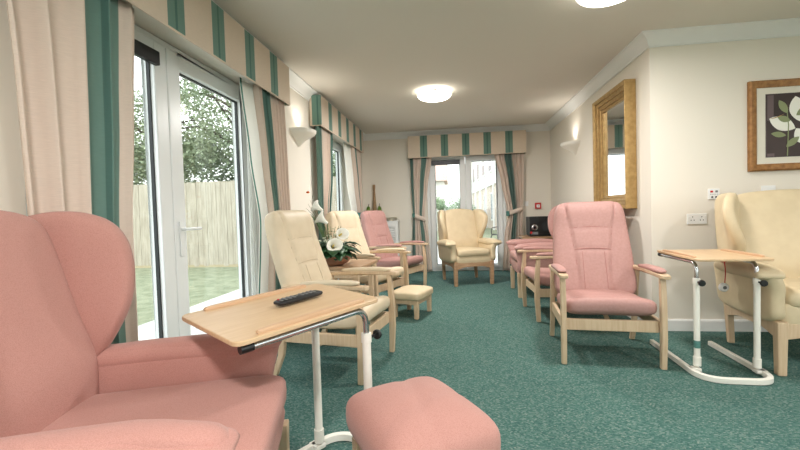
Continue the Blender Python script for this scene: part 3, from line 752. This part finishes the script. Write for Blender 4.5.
# radiator cover, bowl and vases -----------------------------------------------------
rc = thing('radiator_cover', 'white louvred radiator cover in the far left corner', 'radiator cover', (-1.23, 6.75, 0))
MB().box((0, 0, .885), (.62, .20, .025)).build('top', M['gloss'], rc, bevel=.005)
MB().b2(-.30, .30, -.085, .10, 0, .872).build('carcass', M['gloss'], rc, bevel=.003)
MB().b2(-.30, -.25, -.10, -.085, .03, .87).b2(.25, .30, -.10, -.085, .03, .87).b2(-.25, .25, -.10, -.085, .03, .1).b2(-.25, .25, -.10, -.085, .80, .87).b2(-.02, .02, -.10, -.085, .1, .8).build('front_frame', M['gloss'], rc, bevel=.003)
lv = MB()
for s in (-1, 1):
    for i in range(18): lv.box((s*.135, -.092, .125+i*.038), (.225, .004, .036), rot=Matrix.Rotation(R(35), 3, 'X'))
lv.build('louvres', M['gloss'], rc, smooth=False)
bo = MB().lathe([(0, 0), (.04, 0), (.045, .012), (.08, .035), (.125, .06), (.12, .064), (.075, .042), (.03, .018), (0, .016)], n=32).build('bowl', M['bowlc']); bo.location = (-1.06, 6.75, .8975)
tag(bo, 'shallow cream bowl on the radiator cover', 'bowl')
va = MB().lathe([(0, 0), (.038, 0), (.042, .03), (.040, .12), (.034, .24), (.024, .36), (.017, .52), (.022, .62), (.016, .63), (.012, .5), (0, .3)], n=24).build('bottle_vase', M['wick']); va.location = (-1.345, 6.80, .8975)
tag(va, 'tall tan wicker bottle vase behind the green pears', 'vase')
for i, (x, yy, lab) in enumerate(((-1.44, 6.72, 'green ceramic pear left of the tall wicker vase'), (-1.25, 6.72, 'green ceramic pear right of the tall wicker vase'))):
    p = thing('ceramic_pear', lab, 'ornament', (x, yy, .8975), i*1.3, 'green ceramic pears')
    MB().lathe([(0, 0), (.04, .002), (.066, .04), (.072, .08), (.06, .14), (.036, .195), (.026, .24), (.01, .258), (0, .26)], n=24).build('fruit', M['vgreen'], p)
    MB().tube([(0, 0, .255), (.006, 0, .28), (.014, 0, .30)], .005, 6).build('stalk', M['bark'], p)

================

» **Exercise directions**: Write out the full set of lines verbatim, without the pictures.

» **Response to the task**:
Continue the Blender Python script for this scene: part 3, from line 752. This part finishes the script. Write for Blender 4.5.
# radiator cover, bowl and vases -----------------------------------------------------
rc = thing('radiator_cover', 'white louvred radiator cover in the far left corner', 'radiator cover', (-1.23, 6.75, 0))
MB().box((0, 0, .885), (.62, .20, .025)).build('top', M['gloss'], rc, bevel=.005)
MB().b2(-.30, .30, -.085, .10, 0, .872).build('carcass', M['gloss'], rc, bevel=.003)
MB().b2(-.30, -.25, -.10, -.085, .03, .87).b2(.25, .30, -.10, -.085, .03, .87).b2(-.25, .25, -.10, -.085, .03, .1).b2(-.25, .25, -.10, -.085, .80, .87).b2(-.02, .02, -.10, -.085, .1, .8).build('front_frame', M['gloss'], rc, bevel=.003)
lv = MB()
for s in (-1, 1):
    for i in range(18): lv.box((s*.135, -.092, .125+i*.038), (.225, .004, .036), rot=Matrix.Rotation(R(35), 3, 'X'))
lv.build('louvres', M['gloss'], rc, smooth=False)
bo = MB().lathe([(0, 0), (.04, 0), (.045, .012), (.08, .035), (.125, .06), (.12, .064), (.075, .042), (.03, .018), (0, .016)], n=32).build('bowl', M['bowlc']); bo.location = (-1.06, 6.75, .8975)
tag(bo, 'shallow cream bowl on the radiator cover', 'bowl')
va = MB().lathe([(0, 0), (.038, 0), (.042, .03), (.040, .12), (.034, .24), (.024, .36), (.017, .52), (.022, .62), (.016, .63), (.012, .5), (0, .3)], n=24).build('bottle_vase', M['wick']); va.location = (-1.345, 6.80, .8975)
tag(va, 'tall tan wicker bottle vase behind the green pears', 'vase')
for i, (x, yy, lab) in enumerate(((-1.44, 6.72, 'green ceramic pear left of the tall wicker vase'), (-1.25, 6.72, 'green ceramic pear right of the tall wicker vase'))):
    p = thing('ceramic_pear', lab, 'ornament', (x, yy, .8975), i*1.3, 'green ceramic pears')
    MB().lathe([(0, 0), (.04, .002), (.066, .04), (.072, .08), (.06, .14), (.036, .195), (.026, .24), (.01, .258), (0, .26)], n=24).build('fruit', M['vgreen'], p)
    MB().tube([(0, 0, .255), (.006, 0, .28), (.014, 0, .30)], .005, 6).build('stalk', M['bark'], p)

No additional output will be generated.